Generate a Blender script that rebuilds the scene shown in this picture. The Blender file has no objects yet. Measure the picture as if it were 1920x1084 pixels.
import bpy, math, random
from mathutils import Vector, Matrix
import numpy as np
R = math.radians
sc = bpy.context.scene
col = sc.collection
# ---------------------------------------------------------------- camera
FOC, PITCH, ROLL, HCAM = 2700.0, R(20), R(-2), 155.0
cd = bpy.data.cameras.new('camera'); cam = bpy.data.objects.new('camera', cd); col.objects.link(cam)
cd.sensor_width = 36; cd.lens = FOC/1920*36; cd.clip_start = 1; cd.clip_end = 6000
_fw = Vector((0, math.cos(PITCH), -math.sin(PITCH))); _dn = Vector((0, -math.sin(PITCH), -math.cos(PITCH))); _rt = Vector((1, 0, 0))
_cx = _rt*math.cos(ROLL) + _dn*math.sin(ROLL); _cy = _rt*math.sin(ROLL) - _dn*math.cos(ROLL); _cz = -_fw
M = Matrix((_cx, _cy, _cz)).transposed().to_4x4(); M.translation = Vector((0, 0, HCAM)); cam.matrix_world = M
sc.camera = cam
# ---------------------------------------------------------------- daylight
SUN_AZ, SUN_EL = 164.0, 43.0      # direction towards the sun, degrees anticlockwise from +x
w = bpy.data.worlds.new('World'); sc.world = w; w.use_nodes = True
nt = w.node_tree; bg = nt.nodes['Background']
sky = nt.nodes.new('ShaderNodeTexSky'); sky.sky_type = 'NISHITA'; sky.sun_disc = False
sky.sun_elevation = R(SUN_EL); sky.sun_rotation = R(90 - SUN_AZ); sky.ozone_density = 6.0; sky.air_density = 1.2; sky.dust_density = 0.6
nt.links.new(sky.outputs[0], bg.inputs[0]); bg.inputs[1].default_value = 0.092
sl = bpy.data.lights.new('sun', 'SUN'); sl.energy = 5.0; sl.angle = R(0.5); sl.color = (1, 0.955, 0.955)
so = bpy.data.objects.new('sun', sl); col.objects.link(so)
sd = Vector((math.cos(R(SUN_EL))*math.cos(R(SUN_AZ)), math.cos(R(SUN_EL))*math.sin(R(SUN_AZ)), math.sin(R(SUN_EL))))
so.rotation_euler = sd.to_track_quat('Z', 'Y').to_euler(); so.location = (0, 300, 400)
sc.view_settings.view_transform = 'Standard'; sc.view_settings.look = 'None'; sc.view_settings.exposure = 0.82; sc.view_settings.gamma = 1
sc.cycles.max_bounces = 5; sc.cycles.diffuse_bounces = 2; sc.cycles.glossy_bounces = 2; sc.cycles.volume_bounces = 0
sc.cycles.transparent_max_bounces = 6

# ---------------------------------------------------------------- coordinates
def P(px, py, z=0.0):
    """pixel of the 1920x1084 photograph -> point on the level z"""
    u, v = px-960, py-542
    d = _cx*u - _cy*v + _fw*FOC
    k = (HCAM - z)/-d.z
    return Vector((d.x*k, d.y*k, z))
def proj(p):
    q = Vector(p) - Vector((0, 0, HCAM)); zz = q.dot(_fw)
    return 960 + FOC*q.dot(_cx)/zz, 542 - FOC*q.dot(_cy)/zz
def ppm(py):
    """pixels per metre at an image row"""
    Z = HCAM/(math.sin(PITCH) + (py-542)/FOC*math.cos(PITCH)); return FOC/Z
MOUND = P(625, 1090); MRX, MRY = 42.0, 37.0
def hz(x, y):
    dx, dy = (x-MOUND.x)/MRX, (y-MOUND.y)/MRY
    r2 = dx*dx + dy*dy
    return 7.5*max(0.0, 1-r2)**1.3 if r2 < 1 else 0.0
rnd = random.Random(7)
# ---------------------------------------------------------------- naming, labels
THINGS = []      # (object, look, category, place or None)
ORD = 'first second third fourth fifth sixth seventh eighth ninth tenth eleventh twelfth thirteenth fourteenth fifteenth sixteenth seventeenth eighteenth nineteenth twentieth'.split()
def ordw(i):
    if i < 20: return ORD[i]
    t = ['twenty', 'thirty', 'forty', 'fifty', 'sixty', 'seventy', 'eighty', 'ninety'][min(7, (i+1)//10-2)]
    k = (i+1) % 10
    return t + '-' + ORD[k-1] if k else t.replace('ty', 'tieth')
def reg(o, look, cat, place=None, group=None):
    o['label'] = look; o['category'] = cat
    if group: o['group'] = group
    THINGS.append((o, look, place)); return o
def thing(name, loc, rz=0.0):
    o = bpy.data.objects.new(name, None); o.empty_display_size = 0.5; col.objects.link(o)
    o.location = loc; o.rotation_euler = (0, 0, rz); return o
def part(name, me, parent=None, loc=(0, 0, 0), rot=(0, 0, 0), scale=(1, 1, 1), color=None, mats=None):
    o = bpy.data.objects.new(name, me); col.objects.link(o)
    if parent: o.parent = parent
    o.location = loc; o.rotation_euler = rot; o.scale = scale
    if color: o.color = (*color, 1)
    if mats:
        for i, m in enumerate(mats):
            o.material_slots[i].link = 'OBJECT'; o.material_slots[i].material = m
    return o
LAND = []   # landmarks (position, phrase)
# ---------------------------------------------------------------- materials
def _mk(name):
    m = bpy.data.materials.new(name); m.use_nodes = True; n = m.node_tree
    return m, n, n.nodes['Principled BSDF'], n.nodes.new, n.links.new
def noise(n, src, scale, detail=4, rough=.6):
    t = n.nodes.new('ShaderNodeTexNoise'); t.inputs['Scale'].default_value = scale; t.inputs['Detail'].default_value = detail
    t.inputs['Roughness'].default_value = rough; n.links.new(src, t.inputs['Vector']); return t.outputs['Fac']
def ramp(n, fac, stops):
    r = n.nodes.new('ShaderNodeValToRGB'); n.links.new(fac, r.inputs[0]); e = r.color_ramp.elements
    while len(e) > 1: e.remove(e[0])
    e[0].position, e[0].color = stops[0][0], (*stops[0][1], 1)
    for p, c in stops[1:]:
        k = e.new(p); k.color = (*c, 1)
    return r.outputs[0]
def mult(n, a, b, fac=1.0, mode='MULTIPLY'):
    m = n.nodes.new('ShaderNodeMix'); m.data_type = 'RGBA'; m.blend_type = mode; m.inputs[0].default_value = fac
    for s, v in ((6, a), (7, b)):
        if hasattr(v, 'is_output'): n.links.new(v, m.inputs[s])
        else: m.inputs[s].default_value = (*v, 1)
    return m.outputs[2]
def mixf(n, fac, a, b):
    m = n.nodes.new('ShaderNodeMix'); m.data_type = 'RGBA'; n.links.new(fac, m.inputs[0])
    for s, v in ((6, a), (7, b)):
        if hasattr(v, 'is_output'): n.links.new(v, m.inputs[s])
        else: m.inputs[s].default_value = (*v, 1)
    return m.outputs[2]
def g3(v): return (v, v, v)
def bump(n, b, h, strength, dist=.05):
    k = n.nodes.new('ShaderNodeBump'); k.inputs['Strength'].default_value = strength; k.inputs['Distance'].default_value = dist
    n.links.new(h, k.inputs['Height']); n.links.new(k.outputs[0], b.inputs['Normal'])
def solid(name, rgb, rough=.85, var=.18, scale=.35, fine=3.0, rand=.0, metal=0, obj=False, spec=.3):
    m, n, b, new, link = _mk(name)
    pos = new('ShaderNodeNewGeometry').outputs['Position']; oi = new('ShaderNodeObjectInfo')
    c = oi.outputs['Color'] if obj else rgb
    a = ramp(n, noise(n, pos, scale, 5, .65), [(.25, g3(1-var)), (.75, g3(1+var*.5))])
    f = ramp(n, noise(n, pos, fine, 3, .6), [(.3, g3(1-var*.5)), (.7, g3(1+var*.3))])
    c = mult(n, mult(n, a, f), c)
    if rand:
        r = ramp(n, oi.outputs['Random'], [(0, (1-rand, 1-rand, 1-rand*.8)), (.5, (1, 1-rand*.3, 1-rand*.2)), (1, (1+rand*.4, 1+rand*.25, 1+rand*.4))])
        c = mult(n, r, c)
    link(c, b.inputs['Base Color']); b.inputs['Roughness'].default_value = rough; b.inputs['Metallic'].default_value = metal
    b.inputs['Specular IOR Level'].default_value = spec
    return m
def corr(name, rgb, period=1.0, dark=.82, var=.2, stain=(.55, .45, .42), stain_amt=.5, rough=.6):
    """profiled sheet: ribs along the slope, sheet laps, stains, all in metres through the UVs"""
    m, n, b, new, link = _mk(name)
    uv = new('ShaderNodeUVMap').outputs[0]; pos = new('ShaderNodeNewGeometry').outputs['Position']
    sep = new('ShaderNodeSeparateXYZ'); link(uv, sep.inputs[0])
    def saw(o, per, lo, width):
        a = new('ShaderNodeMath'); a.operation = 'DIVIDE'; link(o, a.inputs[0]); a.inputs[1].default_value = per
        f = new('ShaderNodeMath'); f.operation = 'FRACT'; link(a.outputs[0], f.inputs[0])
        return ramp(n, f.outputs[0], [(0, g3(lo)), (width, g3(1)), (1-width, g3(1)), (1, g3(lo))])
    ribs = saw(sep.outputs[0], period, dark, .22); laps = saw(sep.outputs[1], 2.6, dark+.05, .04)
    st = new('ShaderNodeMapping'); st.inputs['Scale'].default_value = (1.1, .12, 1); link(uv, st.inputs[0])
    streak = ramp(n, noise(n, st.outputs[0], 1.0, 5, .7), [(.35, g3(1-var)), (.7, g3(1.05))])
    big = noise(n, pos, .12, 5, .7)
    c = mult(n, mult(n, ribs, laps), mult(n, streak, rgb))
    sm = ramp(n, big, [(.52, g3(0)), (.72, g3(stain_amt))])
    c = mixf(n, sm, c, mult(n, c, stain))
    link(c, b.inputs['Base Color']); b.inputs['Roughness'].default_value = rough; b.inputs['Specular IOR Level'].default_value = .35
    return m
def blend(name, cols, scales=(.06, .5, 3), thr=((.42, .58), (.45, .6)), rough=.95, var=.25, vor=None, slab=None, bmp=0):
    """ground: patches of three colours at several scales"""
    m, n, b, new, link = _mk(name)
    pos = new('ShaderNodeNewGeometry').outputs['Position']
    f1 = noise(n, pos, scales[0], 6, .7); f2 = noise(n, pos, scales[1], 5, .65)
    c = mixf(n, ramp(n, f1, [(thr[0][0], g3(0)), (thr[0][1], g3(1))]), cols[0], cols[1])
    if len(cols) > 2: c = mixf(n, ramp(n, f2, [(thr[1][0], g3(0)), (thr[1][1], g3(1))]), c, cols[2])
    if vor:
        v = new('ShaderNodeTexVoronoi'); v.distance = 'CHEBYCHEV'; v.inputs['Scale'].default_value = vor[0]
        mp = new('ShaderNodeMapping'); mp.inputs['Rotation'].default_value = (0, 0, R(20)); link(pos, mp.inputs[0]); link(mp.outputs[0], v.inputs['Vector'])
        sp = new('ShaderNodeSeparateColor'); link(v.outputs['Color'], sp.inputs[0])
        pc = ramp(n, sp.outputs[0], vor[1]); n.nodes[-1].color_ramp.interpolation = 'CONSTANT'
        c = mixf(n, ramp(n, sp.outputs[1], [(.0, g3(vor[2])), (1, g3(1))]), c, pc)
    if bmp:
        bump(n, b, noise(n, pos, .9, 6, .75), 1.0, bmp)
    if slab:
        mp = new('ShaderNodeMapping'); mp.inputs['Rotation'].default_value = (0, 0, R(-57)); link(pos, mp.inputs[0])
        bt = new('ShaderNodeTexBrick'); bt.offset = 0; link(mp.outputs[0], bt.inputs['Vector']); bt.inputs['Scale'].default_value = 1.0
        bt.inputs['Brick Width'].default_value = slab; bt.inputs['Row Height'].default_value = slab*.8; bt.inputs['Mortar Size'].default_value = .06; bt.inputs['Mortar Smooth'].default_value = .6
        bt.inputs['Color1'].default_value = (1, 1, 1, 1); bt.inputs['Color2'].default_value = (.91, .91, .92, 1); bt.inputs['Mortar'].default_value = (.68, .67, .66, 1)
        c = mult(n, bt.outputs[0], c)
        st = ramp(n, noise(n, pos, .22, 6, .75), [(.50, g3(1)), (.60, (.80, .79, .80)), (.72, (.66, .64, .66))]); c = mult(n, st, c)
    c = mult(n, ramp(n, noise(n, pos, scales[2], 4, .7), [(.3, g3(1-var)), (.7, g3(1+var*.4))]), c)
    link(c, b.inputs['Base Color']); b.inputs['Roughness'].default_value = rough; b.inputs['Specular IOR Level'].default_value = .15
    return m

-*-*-

**TO DO:** Take each line of the material that contains the word "scene" and list it.

**COMPLETE OUTPUT:**
Generate a Blender script that rebuilds the scene shown in this picture. The Blender file has no objects yet. Measure the picture as if it were 1920x1084 pixels.
sc = bpy.context.scene